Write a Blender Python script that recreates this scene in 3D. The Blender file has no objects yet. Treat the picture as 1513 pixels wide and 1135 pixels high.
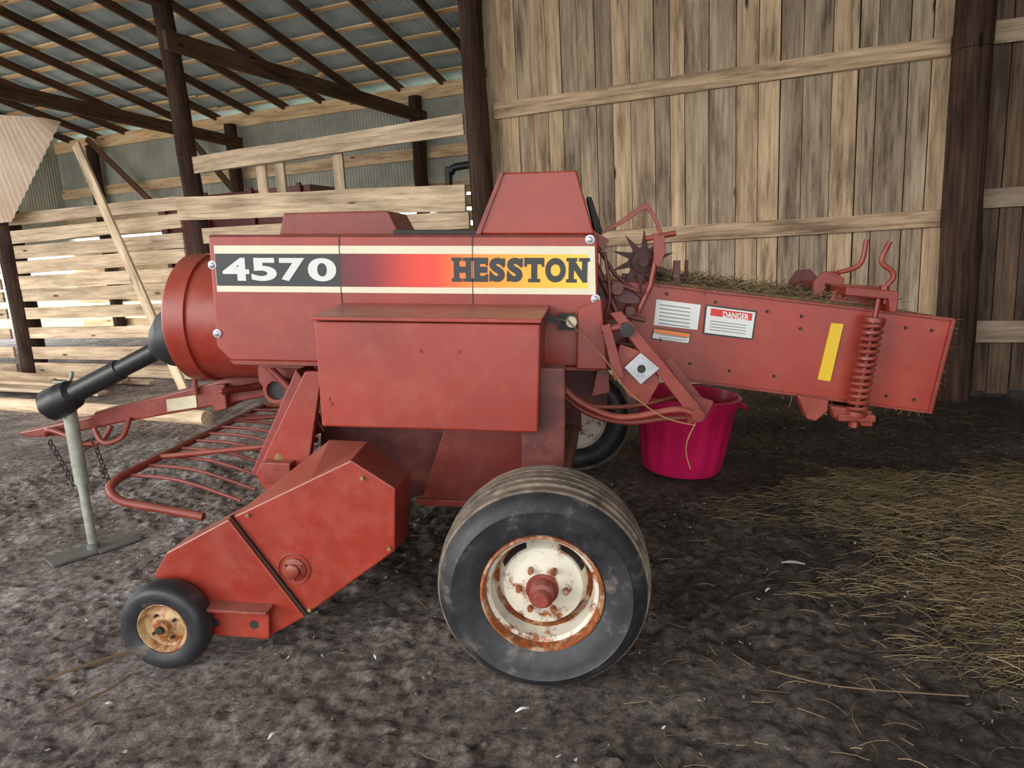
import bpy, bmesh, math, random
from mathutils import Vector, Matrix, noise
random.seed(7)
rnd=random.uniform
SC=bpy.context.scene
COL=SC.collection
pi=math.pi

# ---------------------------------------------------------------- materials
def newmat(name):
    m=bpy.data.materials.new(name); m.use_nodes=True
    nt=m.node_tree; b=nt.nodes['Principled BSDF']
    return m,nt,b
def N(nt,t,**kw):
    n=nt.nodes.new(t)
    for k,v in kw.items(): setattr(n,k,v)
    return n
def ramp(nt,stops):
    r=nt.nodes.new('ShaderNodeValToRGB'); e=r.color_ramp.elements
    while len(e)<len(stops): e.new(0.5)
    for el,(p,c) in zip(e,stops):
        el.position=p; el.color=(*c,1) if len(c)==3 else c
    return r
def srgb(r,g,b):
    f=lambda c:(c/255/12.92) if c/255<=.04045 else ((c/255+.055)/1.055)**2.4
    return (f(r),f(g),f(b))
def noisen(nt,scale,detail=4,rough=.55,vec=None):
    n=N(nt,'ShaderNodeTexNoise'); n.inputs['Scale'].default_value=scale; n.inputs['Detail'].default_value=detail; n.inputs['Roughness'].default_value=rough
    if vec is not None: nt.links.new(vec,n.inputs['Vector'])
    return n
def mixc(nt,fac,a,b,blend='MIX'):
    m=N(nt,'ShaderNodeMix',data_type='RGBA',blend_type=blend)
    for sock,v in ((m.inputs[0],fac),(m.inputs[6],a),(m.inputs[7],b)):
        if isinstance(v,(int,float)): sock.default_value=v
        elif isinstance(v,tuple): sock.default_value=(*v,1)
        else: nt.links.new(v,sock)
    return m.outputs[2]
def bump(nt,b,h,strength=.3,dist=.01):
    n=N(nt,'ShaderNodeBump'); n.inputs['Strength'].default_value=strength; n.inputs['Distance'].default_value=dist
    nt.links.new(h,n.inputs['Height']); nt.links.new(n.outputs[0],b.inputs['Normal'])
def objco(nt): return N(nt,'ShaderNodeTexCoord').outputs['Object']

def simple(name,c,rough=.6,metal=0,var=.25,scale=8,coat=0):
    m,nt,b=newmat(name)
    n=noisen(nt,scale,5,.6,objco(nt))
    r=ramp(nt,[(.3,tuple(x*(1-var) for x in c)),(.7,tuple(min(1,x*(1+var)) for x in c))])
    nt.links.new(n.outputs[0],r.inputs[0]); nt.links.new(r.outputs[0],b.inputs['Base Color'])
    b.inputs['Roughness'].default_value=rough; b.inputs['Metallic'].default_value=metal
    b.inputs['Coat Weight'].default_value=coat
    return m
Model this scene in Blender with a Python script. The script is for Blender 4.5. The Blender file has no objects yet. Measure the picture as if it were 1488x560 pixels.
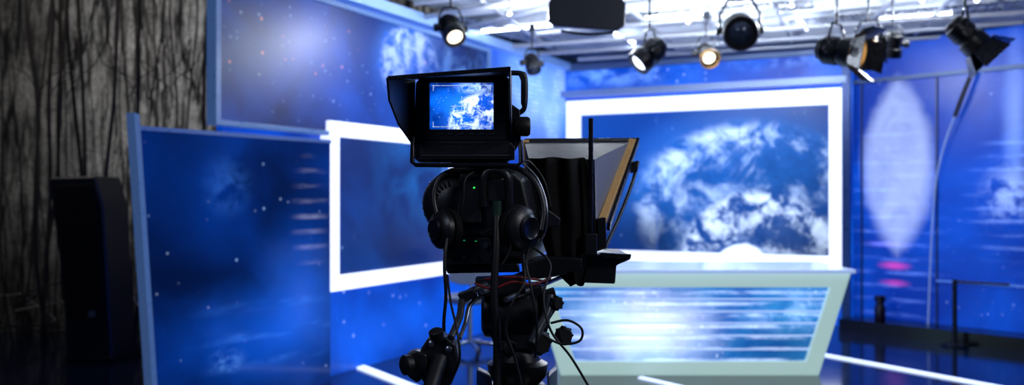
☆ ☆ ☆
▶ [Exercise]: From the material above, reproduce everything verbatim except the pictures.

▶ [The answer]:
Write a Blender Python script that recreates this scene in 3D. The Blender file has no objects yet. Treat the picture as 1513 pixels wide and 1135 pixels high.
import bpy, bmesh, math, random
from mathutils import Vector, Matrix, noise
random.seed(7)
rnd=random.uniform
SC=bpy.context.scene
COL=SC.collection
pi=math.pi

# ---------------------------------------------------------------- materials
def newmat(name):
    m=bpy.data.materials.new(name); m.use_nodes=True
    nt=m.node_tree; b=nt.nodes['Principled BSDF']
    return m,nt,b
def N(nt,t,**kw):
    n=nt.nodes.new(t)
    for k,v in kw.items(): setattr(n,k,v)
    return n
def ramp(nt,stops):
    r=nt.nodes.new('ShaderNodeValToRGB'); e=r.color_ramp.elements
    while len(e)<len(stops): e.new(0.5)
    for el,(p,c) in zip(e,stops):
        el.position=p; el.color=(*c,1) if len(c)==3 else c
    return r
def srgb(r,g,b):
    f=lambda c:(c/255/12.92) if c/255<=.04045 else ((c/255+.055)/1.055)**2.4
    return (f(r),f(g),f(b))
def noisen(nt,scale,detail=4,rough=.55,vec=None):
    n=N(nt,'ShaderNodeTexNoise'); n.inputs['Scale'].default_value=scale; n.inputs['Detail'].default_value=detail; n.inputs['Roughness'].default_value=rough
    if vec is not None: nt.links.new(vec,n.inputs['Vector'])
    return n
def mixc(nt,fac,a,b,blend='MIX'):
    m=N(nt,'ShaderNodeMix',data_type='RGBA',blend_type=blend)
    for sock,v in ((m.inputs[0],fac),(m.inputs[6],a),(m.inputs[7],b)):
        if isinstance(v,(int,float)): sock.default_value=v
        elif isinstance(v,tuple): sock.default_value=(*v,1)
        else: nt.links.new(v,sock)
    return m.outputs[2]
def bump(nt,b,h,strength=.3,dist=.01):
    n=N(nt,'ShaderNodeBump'); n.inputs['Strength'].default_value=strength; n.inputs['Distance'].default_value=dist
    nt.links.new(h,n.inputs['Height']); nt.links.new(n.outputs[0],b.inputs['Normal'])
def objco(nt): return N(nt,'ShaderNodeTexCoord').outputs['Object']

def simple(name,c,rough=.6,metal=0,var=.25,scale=8,coat=0):
    m,nt,b=newmat(name)
    n=noisen(nt,scale,5,.6,objco(nt))
    r=ramp(nt,[(.3,tuple(x*(1-var) for x in c)),(.7,tuple(min(1,x*(1+var)) for x in c))])
    nt.links.new(n.outputs[0],r.inputs[0]); nt.links.new(r.outputs[0],b.inputs['Base Color'])
    b.inputs['Roughness'].default_value=rough; b.inputs['Metallic'].default_value=metal
    b.inputs['Coat Weight'].default_value=coat
    return m
Model this scene in Blender with a Python script. The script is for Blender 4.5. The Blender file has no objects yet. Measure the picture as if it were 1488x560 pixels.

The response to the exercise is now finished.